- **PROBLEM DETAILS**:
Filter the data below for the string "Blender" and copy each matching line.

- **INPUT MATERIAL**:

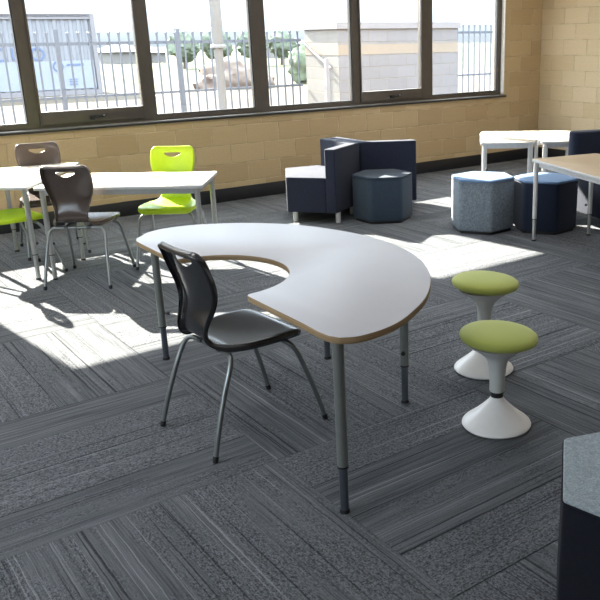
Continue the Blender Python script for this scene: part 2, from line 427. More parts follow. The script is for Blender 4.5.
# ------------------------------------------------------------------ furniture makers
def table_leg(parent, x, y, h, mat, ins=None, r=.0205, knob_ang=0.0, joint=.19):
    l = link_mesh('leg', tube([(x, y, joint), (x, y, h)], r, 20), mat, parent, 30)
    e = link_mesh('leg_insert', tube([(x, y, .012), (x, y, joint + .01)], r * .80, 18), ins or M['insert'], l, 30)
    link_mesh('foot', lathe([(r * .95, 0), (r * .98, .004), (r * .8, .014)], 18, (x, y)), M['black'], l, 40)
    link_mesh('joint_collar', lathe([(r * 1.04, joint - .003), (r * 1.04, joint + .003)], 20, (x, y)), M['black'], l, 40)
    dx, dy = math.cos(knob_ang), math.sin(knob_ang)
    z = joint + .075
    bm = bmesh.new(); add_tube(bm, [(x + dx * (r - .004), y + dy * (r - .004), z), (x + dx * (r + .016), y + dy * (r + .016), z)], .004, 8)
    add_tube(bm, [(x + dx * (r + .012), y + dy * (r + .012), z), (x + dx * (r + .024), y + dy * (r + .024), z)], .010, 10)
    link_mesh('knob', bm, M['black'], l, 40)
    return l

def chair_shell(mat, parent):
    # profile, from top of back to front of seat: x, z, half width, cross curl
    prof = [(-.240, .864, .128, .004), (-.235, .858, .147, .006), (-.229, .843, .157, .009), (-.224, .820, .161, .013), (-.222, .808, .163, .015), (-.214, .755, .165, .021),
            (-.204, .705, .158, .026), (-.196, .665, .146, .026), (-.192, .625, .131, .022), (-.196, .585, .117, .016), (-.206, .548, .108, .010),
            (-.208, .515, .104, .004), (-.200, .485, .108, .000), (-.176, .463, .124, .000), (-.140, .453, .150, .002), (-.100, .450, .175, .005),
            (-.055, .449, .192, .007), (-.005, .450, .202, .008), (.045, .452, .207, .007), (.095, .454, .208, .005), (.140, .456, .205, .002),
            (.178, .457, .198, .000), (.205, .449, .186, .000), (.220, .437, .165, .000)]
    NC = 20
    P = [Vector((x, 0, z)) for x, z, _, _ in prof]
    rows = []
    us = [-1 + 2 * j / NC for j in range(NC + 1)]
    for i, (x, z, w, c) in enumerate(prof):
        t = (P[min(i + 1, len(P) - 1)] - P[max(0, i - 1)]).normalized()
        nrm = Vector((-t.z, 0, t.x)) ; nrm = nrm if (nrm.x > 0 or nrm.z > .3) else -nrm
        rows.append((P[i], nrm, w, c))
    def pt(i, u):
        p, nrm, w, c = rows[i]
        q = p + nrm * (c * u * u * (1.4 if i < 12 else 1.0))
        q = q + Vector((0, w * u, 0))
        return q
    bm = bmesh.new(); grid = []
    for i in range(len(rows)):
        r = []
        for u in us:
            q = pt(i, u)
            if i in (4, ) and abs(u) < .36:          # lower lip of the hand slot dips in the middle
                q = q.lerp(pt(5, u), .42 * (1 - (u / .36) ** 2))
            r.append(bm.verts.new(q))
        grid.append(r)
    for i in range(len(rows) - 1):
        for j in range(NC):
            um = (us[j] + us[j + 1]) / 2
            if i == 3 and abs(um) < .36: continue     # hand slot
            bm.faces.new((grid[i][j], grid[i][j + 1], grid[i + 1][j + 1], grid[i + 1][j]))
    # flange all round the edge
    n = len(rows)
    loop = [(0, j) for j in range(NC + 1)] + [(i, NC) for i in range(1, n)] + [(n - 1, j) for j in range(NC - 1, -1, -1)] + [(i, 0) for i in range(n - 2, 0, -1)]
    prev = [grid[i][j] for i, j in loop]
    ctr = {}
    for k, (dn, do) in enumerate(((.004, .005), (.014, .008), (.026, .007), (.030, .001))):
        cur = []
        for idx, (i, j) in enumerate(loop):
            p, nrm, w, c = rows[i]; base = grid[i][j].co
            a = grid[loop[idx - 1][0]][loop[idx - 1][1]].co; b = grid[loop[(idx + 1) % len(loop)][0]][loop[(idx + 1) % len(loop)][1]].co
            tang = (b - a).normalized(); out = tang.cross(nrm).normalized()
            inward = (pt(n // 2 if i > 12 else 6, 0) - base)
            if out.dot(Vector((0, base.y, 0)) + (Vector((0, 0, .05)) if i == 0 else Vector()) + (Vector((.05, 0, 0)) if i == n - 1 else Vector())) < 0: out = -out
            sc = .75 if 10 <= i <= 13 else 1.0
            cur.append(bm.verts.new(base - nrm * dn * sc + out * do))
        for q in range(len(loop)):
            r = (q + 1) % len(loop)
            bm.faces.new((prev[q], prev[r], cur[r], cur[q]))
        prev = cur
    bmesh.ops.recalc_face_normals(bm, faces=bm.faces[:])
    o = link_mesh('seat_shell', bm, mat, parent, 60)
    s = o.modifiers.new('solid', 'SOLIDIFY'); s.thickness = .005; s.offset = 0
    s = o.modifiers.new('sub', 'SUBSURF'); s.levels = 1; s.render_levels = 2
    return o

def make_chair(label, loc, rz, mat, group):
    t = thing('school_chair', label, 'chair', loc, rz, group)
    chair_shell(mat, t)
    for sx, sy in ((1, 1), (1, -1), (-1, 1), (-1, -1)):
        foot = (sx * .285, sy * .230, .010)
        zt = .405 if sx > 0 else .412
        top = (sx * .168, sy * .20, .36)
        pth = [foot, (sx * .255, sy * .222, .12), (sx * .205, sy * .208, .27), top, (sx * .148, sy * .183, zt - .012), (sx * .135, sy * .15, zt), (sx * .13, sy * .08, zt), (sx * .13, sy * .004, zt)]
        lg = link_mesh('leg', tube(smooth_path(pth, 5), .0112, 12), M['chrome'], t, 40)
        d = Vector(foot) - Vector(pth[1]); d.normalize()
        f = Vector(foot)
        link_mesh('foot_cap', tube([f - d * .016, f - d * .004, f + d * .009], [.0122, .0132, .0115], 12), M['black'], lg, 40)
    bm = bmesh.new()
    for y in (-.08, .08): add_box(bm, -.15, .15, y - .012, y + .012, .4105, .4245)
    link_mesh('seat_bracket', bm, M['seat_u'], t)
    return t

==

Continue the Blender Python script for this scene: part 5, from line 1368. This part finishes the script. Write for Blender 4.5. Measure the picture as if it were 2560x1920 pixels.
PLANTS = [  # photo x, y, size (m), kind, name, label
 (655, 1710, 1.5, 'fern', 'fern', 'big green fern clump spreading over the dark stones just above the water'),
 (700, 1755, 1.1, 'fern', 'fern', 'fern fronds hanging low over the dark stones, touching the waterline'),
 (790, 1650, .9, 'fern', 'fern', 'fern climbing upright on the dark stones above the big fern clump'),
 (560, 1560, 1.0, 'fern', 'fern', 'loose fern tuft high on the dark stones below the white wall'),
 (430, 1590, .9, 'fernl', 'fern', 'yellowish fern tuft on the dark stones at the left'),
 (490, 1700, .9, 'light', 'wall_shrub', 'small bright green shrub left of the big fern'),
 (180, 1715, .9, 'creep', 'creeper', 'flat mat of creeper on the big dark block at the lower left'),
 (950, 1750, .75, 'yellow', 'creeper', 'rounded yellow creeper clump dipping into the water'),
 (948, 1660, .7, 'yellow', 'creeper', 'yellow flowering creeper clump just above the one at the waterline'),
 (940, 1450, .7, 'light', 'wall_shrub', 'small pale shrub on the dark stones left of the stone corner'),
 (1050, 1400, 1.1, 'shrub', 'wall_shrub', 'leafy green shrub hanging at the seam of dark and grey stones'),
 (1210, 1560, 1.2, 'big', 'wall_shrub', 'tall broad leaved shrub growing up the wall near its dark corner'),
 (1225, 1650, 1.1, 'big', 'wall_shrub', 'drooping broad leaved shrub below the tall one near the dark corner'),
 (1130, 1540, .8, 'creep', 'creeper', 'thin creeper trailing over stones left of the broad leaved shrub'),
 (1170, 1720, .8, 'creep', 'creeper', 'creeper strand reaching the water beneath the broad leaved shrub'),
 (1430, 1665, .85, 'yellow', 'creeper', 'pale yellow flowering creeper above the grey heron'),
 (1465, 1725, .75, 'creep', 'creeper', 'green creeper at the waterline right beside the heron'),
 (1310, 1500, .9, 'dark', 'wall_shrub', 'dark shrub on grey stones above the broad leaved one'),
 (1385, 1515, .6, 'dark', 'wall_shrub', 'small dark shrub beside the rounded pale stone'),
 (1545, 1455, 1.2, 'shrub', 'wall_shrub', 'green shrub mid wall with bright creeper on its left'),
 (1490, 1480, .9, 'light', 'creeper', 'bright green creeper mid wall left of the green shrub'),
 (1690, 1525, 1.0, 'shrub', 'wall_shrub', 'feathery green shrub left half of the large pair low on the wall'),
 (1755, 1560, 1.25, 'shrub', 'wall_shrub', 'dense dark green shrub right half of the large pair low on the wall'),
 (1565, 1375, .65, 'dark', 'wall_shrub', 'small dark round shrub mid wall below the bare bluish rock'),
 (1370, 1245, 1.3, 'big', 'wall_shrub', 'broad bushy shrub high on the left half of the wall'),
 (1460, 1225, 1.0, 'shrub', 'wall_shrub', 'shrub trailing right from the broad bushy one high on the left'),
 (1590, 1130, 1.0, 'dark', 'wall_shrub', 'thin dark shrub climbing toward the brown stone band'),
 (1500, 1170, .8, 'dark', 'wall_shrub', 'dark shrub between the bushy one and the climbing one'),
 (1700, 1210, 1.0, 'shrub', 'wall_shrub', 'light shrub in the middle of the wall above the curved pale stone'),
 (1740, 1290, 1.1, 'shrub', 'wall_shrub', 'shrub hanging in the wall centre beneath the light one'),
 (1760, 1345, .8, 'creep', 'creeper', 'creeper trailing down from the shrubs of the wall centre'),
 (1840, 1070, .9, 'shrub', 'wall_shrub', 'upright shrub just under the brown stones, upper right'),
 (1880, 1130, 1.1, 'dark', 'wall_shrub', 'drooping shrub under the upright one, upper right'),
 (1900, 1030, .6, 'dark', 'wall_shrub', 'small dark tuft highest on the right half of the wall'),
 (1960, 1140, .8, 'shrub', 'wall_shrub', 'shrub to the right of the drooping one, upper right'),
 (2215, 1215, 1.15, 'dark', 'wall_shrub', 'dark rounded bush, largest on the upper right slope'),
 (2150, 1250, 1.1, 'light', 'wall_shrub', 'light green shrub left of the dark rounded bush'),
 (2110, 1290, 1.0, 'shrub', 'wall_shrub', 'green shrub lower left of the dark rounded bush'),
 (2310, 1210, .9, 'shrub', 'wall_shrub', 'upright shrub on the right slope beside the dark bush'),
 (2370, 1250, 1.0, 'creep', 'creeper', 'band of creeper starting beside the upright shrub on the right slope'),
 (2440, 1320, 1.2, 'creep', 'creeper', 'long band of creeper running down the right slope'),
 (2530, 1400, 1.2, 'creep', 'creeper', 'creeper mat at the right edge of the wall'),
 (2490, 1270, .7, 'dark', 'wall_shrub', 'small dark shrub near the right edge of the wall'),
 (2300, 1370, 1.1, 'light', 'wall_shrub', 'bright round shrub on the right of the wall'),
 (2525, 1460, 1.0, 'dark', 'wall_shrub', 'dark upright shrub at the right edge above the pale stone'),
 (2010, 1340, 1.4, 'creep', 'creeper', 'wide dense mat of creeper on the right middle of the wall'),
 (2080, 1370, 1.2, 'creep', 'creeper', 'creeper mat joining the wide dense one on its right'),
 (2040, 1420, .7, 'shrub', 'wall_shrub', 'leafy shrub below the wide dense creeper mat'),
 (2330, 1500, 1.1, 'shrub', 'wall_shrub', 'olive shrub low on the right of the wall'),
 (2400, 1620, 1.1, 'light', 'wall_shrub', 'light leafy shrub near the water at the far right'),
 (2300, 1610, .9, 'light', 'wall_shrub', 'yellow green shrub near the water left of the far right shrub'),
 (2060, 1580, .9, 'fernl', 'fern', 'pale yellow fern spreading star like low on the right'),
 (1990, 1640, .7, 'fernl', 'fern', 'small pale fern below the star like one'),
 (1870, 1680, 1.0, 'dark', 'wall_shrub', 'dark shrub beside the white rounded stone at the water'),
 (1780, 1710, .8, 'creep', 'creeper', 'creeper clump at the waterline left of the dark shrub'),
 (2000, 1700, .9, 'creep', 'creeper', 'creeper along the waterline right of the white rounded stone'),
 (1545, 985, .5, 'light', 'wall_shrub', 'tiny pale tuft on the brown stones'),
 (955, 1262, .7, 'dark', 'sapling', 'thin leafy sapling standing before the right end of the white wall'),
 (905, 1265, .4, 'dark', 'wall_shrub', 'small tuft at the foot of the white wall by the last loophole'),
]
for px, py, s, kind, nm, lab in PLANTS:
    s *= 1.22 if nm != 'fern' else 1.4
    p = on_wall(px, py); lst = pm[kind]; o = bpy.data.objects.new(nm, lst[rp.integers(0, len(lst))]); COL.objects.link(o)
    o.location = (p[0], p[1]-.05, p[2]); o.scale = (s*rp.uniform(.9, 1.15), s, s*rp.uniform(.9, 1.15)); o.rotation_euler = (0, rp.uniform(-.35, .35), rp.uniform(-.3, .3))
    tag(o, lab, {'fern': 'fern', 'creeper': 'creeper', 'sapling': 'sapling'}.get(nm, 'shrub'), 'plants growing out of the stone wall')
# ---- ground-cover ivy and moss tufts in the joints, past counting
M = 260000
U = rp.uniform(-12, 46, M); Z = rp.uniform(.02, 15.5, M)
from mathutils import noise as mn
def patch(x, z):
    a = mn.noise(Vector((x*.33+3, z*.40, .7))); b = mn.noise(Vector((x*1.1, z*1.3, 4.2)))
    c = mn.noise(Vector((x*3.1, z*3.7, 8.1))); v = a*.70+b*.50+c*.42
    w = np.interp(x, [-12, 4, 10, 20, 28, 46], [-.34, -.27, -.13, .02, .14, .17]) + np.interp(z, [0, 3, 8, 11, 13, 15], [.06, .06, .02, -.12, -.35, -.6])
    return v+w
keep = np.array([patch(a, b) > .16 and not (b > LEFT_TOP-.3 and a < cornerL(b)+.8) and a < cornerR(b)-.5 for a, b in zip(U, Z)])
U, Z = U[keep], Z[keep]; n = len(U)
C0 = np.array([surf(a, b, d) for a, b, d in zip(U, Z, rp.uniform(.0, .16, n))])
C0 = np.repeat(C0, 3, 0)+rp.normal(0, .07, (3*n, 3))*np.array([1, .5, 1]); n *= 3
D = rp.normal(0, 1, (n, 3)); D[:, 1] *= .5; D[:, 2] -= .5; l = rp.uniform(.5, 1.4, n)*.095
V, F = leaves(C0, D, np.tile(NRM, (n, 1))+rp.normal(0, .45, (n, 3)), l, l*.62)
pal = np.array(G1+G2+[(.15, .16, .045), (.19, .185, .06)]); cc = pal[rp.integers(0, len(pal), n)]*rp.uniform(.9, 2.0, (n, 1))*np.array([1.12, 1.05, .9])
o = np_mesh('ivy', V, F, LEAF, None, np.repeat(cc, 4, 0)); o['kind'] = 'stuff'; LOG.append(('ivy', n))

- **RESULT BELOW**:
Continue the Blender Python script for this scene: part 2, from line 427. More parts follow. The script is for Blender 4.5.
Continue the Blender Python script for this scene: part 5, from line 1368. This part finishes the script. Write for Blender 4.5. Measure the picture as if it were 2560x1920 pixels.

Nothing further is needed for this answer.